Reinhold Messner came to Alao in the company of Bernd Loppow, Hamburg DIE ZEIT's Projektreisen and his incredible group of collaborators and friends. They gave us sympathy, motivation and hope for the future. As if not enough, upon their return in Germany and Italy, they funded the first essential tools and hardware now at Sangay Foundation: no one knows what would have happened without such a donation, but if we survived tough times was also thanks to Bernd, Reinhold, and the whole DIE ZEIT group - especially Peter Niedermeier. Respect, friendship and love to all of you.
Professor Marco Atzori, friend and scientist now at the University of Texas in Dallas, donated the first nucleus of what can be considered now the Sangay Foundation Library: it is scaring how vast is the relevant literature, but living things start from an embryo. Thanks, Marco, from the deepest of our heart.
Our warmest acknowledgements to Scott Lesniewski (and the whole staff) at Shambhala Publications, Boston, Massachusetts, for their prompt and positive reaction to our request of reproducing and translating in PanNature some of the precious contributions we found in the sources they publish. We really do bet their willingness and our effort will not be useless.
Thanks to Siobhan O'Donnell (and the whole staff) at Stoddart Publishing, Toronto, Ontario, for allowing PanNature to reproduce excerpts from David Suzuki and Holly Dressell extraordinary investigation about the dangers threathening humanity in its transition from the second millennium to the third.
Thanks to Jerry Harrison, Javier Beltran, Mary Cordiner and the staff of the World Conservation Monitoring Centre, Cambridge, UK, for allowing us to recast and reproduce their data about Sangay National Park and their willingness to keep getting in touch in the future.
Maricruz González Cárdenas devoted all her enthusiasm and creativity to beautify the PanNature's translations - the final versions are actually hers.
The extraordinary Manolo Morales and all ECOLEX in Quito have been crucial in assessing Sangay Foundation about legal matters.
Special thanks, lot of special thanks, are due to Alberto Arellano, for guaranteeing us during our first silent years the possibility of an e-contact with the outer world, for allowing us to use his university computer room (ONLY AUTHORIZED PERSONNEL!), for assembling the first Sangay's computer. After that, Alberto was tough enough to devote a huge hard disk memory to the Sangay Foundation Web Page: for free. That's the way big battles can be won.
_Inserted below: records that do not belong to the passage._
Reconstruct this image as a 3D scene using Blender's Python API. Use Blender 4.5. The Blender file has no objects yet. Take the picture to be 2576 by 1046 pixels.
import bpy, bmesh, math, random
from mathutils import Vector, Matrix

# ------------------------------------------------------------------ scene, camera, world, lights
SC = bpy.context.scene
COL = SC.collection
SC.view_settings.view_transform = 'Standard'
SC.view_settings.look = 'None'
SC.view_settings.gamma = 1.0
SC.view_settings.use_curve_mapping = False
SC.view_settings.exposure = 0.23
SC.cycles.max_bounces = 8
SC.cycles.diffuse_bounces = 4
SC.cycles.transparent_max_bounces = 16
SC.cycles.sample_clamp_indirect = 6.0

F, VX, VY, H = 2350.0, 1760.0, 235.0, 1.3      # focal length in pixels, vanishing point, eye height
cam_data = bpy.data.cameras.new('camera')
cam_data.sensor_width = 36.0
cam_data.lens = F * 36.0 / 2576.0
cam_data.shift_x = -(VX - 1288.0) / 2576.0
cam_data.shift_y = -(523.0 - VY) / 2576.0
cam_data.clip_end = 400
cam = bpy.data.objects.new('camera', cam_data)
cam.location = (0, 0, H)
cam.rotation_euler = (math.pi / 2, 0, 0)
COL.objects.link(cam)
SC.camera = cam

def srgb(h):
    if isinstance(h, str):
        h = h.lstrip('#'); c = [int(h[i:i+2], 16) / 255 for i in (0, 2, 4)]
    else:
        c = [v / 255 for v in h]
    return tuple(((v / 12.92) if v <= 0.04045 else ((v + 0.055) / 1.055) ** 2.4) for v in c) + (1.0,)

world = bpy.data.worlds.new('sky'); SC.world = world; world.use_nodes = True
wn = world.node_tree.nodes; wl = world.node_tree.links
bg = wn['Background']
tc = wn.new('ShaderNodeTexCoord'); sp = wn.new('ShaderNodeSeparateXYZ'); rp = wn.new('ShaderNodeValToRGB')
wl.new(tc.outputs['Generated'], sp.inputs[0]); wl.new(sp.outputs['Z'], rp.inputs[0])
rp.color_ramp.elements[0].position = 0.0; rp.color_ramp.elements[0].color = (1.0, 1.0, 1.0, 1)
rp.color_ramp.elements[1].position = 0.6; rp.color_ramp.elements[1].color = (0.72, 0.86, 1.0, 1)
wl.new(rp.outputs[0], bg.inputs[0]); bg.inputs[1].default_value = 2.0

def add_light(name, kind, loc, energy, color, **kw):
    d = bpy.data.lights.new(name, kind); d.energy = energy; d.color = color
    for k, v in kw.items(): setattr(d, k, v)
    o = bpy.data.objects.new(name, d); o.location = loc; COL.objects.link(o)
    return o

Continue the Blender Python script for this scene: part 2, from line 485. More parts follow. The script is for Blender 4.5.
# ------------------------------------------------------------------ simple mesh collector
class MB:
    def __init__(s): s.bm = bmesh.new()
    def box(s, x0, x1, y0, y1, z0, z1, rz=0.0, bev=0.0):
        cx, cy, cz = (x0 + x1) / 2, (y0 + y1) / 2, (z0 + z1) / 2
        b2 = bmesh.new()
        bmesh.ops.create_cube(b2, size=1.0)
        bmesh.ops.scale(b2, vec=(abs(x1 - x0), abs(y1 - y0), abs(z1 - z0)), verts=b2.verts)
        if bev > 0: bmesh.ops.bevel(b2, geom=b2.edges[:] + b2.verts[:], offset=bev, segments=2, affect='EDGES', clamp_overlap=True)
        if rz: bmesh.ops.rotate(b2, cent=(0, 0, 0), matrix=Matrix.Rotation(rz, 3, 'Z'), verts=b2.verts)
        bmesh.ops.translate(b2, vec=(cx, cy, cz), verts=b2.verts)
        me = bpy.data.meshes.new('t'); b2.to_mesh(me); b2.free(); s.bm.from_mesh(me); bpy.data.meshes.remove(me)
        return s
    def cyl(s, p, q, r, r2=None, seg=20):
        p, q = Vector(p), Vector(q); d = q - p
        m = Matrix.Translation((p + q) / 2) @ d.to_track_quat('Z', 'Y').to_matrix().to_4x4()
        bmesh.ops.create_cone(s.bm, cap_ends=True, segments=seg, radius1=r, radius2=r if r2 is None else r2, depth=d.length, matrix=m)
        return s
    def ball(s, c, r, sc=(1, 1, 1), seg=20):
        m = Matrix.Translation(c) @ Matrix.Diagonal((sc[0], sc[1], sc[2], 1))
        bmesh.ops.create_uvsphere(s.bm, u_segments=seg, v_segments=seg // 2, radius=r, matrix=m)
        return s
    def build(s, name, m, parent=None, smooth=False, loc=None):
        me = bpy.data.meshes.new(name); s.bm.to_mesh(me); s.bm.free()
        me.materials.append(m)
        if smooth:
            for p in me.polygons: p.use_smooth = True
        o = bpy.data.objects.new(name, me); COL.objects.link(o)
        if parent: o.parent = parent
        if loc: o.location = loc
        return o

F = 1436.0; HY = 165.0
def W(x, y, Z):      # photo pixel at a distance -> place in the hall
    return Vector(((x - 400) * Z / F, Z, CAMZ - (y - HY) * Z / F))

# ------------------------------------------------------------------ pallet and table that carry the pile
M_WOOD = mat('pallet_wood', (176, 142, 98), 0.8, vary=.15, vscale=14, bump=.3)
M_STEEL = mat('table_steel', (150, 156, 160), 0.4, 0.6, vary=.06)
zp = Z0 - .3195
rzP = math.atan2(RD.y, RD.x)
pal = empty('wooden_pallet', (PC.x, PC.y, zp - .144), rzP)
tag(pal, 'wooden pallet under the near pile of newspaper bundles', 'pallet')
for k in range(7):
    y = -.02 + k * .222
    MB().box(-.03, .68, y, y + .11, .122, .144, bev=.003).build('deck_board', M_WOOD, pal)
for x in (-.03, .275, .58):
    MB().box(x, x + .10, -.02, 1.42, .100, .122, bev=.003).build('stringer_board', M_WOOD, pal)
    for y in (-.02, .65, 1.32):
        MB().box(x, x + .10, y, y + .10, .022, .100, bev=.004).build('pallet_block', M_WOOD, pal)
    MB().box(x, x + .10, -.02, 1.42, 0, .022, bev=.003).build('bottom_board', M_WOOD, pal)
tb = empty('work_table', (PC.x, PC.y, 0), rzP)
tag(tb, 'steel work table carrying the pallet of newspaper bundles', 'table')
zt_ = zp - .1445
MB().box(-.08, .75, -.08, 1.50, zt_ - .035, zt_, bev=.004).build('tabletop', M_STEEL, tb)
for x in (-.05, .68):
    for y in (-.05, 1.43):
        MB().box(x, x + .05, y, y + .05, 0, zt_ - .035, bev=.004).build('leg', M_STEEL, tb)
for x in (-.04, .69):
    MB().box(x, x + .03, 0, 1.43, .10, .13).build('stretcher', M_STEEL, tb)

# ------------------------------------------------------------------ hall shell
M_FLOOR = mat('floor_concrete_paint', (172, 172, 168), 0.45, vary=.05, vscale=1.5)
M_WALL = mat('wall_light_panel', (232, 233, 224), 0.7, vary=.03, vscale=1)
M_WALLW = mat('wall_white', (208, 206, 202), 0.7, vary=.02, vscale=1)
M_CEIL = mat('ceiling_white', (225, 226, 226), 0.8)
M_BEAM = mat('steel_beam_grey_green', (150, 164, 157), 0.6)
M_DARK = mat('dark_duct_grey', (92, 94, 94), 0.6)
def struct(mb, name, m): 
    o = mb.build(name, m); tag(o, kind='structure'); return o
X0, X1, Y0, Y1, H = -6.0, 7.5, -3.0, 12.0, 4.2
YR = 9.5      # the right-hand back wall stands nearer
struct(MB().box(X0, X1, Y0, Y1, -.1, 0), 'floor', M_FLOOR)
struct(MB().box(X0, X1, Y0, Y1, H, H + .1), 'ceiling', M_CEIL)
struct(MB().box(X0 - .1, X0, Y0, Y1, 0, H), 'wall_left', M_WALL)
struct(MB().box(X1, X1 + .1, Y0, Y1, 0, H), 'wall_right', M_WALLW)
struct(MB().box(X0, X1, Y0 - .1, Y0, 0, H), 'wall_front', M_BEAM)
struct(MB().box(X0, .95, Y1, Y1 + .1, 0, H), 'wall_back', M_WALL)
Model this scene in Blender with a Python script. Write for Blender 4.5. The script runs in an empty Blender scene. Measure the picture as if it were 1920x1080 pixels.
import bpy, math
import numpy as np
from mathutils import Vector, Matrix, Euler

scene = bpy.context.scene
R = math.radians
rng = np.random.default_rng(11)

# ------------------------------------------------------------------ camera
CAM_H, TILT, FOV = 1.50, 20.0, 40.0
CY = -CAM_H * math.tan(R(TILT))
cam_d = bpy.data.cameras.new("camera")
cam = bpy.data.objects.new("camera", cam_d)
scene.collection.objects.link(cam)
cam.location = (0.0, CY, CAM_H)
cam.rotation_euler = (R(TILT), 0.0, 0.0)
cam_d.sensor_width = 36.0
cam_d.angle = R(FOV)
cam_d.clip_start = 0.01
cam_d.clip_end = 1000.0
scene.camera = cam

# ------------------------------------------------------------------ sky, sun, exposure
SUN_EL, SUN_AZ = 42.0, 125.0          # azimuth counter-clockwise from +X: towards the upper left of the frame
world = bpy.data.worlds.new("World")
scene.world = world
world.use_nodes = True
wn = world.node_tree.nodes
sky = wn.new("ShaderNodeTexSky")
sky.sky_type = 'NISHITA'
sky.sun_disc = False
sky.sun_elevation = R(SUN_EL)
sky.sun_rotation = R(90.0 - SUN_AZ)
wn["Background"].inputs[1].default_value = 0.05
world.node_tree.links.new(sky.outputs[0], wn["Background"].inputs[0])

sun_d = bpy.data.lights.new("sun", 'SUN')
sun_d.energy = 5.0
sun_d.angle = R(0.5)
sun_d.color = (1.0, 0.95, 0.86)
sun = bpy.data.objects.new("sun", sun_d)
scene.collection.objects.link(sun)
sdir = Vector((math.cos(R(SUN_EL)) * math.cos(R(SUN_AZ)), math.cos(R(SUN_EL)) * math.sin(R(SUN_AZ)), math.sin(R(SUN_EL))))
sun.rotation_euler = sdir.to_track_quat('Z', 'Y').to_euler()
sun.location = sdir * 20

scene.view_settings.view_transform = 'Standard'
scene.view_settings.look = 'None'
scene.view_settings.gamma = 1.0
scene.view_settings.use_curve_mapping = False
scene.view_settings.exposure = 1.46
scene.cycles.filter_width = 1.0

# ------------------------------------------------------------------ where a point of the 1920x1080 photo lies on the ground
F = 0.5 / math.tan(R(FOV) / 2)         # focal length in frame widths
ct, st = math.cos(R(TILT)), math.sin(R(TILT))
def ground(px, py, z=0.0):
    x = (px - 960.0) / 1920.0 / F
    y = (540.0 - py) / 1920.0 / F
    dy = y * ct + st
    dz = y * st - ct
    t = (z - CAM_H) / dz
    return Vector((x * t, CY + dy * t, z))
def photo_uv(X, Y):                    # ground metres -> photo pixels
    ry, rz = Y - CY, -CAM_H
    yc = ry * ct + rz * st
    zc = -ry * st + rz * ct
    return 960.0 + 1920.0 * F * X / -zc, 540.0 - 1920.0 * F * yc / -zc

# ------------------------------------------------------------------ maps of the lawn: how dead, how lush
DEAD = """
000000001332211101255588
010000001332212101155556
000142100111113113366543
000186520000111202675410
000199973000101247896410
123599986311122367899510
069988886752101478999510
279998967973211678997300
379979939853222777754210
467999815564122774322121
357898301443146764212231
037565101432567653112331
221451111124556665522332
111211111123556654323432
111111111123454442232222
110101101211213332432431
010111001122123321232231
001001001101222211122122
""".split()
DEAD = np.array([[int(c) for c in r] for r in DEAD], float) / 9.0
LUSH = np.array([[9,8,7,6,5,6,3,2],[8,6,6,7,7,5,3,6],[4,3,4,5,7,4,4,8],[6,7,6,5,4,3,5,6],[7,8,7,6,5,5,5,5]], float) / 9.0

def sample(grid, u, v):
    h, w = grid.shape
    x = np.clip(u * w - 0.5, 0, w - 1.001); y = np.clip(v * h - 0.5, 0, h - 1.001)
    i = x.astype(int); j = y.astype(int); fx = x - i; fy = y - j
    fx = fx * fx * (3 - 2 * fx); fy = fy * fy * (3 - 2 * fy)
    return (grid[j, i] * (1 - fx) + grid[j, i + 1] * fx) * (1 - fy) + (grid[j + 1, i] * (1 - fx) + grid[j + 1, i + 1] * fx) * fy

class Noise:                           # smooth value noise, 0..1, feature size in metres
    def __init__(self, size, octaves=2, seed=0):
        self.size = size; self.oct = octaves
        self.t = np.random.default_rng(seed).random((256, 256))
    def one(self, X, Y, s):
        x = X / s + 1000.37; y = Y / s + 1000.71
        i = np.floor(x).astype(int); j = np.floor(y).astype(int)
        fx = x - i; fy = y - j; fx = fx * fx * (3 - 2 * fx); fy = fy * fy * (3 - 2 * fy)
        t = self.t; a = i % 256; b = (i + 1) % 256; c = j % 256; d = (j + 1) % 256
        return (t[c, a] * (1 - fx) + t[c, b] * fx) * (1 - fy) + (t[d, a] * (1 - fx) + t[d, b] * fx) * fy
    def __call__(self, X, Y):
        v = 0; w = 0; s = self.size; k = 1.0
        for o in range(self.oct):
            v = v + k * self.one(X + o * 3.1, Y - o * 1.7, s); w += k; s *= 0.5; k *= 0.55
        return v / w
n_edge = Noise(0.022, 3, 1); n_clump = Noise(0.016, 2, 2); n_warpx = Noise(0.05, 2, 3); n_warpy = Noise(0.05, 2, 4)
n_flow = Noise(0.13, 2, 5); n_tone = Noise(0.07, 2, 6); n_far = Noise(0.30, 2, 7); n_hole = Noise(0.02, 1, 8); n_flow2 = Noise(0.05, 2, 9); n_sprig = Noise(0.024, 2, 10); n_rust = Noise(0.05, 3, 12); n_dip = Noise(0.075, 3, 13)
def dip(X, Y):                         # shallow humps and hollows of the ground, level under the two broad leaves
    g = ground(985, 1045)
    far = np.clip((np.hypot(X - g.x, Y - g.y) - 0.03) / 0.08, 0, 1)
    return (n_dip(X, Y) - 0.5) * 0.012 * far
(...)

Last but not least: All the people in Balgach, Altstätten, Heerbrugg - children, women, men, elders - deserve special words for the purity of their grass-roots movement, for proposing projects, for funding them, for being always supportive, thoughtful, for loving Ecuador, for loving our work: it is only through the devotion of persons like them that our beloved ancient planet gets a chance to survive.